> _DATA BLOCK_
══════
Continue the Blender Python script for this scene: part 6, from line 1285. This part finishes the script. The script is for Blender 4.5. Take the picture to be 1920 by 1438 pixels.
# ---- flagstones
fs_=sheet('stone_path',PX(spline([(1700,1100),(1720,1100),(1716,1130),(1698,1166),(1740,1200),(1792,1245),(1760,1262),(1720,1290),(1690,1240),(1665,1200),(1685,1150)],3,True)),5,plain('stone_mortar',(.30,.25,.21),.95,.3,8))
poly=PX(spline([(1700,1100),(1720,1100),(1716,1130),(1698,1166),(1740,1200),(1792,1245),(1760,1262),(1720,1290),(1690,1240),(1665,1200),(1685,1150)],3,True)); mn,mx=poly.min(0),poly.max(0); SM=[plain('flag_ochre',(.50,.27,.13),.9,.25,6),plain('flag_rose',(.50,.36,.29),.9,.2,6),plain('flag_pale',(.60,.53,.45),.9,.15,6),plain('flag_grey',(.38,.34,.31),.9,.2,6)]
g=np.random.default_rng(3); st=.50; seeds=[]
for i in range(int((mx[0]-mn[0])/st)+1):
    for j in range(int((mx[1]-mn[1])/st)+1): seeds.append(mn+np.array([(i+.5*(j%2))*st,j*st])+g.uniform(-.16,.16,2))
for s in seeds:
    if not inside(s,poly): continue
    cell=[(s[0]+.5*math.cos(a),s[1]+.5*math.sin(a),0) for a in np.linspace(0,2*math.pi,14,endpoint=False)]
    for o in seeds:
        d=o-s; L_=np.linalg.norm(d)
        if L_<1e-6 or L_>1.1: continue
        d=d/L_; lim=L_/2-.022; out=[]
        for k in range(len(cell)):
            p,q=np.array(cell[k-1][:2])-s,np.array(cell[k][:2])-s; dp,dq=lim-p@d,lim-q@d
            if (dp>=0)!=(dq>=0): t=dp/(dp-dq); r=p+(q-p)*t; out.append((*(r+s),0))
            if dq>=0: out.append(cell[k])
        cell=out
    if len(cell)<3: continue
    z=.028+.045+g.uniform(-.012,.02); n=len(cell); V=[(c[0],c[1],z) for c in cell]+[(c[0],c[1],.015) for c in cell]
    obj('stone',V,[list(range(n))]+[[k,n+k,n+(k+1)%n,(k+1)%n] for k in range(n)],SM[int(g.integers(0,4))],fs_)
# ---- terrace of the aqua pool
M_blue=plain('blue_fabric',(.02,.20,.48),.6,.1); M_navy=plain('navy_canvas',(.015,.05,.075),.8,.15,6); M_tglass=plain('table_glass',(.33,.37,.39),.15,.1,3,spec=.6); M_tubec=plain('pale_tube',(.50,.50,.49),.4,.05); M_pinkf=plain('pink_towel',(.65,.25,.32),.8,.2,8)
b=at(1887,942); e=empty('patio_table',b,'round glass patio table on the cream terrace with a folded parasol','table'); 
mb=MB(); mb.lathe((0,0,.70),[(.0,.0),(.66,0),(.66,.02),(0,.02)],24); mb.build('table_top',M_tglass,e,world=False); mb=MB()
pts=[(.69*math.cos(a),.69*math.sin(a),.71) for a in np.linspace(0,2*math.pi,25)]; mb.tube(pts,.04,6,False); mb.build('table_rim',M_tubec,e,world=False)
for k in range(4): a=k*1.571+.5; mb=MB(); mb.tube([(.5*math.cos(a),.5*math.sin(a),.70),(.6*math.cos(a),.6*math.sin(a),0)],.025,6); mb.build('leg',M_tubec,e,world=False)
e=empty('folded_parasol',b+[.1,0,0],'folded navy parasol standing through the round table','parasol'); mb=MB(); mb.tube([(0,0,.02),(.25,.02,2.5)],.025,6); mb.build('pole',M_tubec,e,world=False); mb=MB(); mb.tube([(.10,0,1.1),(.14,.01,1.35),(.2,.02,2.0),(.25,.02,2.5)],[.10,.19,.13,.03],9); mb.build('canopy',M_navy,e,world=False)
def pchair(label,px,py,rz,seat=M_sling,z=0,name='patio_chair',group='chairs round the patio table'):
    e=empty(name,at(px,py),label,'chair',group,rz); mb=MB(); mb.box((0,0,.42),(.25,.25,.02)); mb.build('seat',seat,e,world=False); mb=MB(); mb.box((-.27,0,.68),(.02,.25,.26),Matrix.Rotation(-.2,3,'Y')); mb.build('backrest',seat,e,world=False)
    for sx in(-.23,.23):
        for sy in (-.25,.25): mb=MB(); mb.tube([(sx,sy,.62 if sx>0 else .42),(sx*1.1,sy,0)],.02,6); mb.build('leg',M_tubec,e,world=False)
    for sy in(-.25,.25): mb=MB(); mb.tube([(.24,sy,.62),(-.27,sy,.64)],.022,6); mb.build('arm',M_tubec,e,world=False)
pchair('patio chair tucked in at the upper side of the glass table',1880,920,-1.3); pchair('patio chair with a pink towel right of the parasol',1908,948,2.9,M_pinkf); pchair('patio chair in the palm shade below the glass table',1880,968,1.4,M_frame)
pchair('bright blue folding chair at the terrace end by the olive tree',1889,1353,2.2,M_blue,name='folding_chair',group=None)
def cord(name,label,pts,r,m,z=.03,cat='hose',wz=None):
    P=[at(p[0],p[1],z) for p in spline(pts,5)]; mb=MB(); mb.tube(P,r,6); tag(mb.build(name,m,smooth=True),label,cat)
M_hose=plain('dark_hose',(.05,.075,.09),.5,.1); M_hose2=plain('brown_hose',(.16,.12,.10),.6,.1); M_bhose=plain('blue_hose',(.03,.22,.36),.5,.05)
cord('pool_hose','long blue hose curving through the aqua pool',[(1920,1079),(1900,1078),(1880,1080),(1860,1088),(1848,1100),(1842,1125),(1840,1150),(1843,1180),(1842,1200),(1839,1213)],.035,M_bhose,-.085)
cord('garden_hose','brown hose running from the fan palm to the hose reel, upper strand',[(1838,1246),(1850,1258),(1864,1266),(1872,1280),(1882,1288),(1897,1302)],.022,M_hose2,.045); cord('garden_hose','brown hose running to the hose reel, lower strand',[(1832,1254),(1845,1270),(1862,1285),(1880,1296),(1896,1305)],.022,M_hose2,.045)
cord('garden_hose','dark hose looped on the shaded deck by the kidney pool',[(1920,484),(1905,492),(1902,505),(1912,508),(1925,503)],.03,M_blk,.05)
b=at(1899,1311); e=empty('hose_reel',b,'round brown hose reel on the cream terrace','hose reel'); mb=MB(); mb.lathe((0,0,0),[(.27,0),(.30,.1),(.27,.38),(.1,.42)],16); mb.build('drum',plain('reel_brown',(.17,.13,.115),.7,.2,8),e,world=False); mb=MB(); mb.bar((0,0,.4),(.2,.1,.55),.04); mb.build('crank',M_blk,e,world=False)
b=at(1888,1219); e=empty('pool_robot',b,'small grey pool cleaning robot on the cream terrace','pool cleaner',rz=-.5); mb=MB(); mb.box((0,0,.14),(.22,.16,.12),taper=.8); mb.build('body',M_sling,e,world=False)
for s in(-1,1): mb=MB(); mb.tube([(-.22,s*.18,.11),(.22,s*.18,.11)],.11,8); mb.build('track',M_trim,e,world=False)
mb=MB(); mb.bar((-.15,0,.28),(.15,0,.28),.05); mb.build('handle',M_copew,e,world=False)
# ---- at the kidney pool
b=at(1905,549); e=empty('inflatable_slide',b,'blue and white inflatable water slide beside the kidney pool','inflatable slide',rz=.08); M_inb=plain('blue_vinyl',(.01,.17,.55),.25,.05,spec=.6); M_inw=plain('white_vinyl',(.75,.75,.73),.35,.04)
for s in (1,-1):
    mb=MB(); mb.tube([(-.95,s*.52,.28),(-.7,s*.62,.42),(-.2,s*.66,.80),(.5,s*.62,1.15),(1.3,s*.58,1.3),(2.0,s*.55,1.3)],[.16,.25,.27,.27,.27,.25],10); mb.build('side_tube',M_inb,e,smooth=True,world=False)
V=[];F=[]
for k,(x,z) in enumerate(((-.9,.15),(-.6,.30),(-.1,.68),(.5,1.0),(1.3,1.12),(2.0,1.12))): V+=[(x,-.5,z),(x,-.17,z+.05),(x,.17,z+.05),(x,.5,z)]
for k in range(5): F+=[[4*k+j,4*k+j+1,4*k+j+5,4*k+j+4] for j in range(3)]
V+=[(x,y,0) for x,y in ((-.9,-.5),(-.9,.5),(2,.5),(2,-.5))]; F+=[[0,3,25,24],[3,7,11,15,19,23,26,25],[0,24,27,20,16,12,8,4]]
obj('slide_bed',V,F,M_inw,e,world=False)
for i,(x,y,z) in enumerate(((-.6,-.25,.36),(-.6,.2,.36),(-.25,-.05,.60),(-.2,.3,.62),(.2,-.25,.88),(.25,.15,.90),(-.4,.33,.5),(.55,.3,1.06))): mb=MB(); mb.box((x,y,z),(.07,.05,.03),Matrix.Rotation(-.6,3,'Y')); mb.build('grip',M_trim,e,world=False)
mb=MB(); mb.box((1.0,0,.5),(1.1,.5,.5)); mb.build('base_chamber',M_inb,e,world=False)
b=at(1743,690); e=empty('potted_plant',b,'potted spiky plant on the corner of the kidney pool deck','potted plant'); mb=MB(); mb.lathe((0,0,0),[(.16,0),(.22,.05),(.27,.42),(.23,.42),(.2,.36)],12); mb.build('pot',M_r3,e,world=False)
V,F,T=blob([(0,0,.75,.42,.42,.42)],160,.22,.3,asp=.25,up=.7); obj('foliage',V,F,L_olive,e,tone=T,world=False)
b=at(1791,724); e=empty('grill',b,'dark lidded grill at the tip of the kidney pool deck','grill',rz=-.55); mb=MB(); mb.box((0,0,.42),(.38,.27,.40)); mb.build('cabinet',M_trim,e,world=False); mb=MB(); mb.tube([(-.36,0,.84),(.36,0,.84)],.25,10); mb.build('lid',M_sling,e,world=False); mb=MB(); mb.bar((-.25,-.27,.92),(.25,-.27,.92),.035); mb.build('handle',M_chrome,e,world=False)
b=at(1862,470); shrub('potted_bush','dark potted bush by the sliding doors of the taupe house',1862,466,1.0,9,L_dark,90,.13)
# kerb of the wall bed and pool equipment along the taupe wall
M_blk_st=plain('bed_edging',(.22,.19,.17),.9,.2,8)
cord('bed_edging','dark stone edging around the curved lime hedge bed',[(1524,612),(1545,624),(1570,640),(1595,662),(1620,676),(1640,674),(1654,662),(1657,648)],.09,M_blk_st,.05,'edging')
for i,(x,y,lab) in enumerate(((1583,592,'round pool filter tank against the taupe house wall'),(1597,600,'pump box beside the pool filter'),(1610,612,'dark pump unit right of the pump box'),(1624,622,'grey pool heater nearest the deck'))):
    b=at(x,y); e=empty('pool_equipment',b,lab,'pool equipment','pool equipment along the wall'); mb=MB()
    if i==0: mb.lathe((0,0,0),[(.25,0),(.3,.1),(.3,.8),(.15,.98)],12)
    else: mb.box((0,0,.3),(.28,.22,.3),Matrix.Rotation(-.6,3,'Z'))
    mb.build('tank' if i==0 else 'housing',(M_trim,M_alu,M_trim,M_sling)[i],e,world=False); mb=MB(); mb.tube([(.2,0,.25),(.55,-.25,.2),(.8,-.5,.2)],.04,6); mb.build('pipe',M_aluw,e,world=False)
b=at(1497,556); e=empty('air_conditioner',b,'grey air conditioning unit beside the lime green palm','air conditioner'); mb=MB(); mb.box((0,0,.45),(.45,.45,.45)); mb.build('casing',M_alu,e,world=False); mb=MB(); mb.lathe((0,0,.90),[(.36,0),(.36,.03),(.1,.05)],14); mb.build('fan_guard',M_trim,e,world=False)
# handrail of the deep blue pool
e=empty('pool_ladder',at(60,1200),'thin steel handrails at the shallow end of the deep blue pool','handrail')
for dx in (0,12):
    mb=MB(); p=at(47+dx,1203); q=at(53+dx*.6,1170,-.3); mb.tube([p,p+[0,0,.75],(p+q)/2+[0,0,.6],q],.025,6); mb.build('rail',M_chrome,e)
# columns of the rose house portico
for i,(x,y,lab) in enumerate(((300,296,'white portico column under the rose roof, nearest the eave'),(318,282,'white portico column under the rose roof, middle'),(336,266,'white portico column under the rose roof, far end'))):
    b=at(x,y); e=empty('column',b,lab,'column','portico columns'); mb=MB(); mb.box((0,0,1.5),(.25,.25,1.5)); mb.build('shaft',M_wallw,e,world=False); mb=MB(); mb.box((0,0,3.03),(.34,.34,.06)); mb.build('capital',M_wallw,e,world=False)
══════
Count each line with "from" in it and report that figure by itself.

> _WRITTEN SOLUTION_
2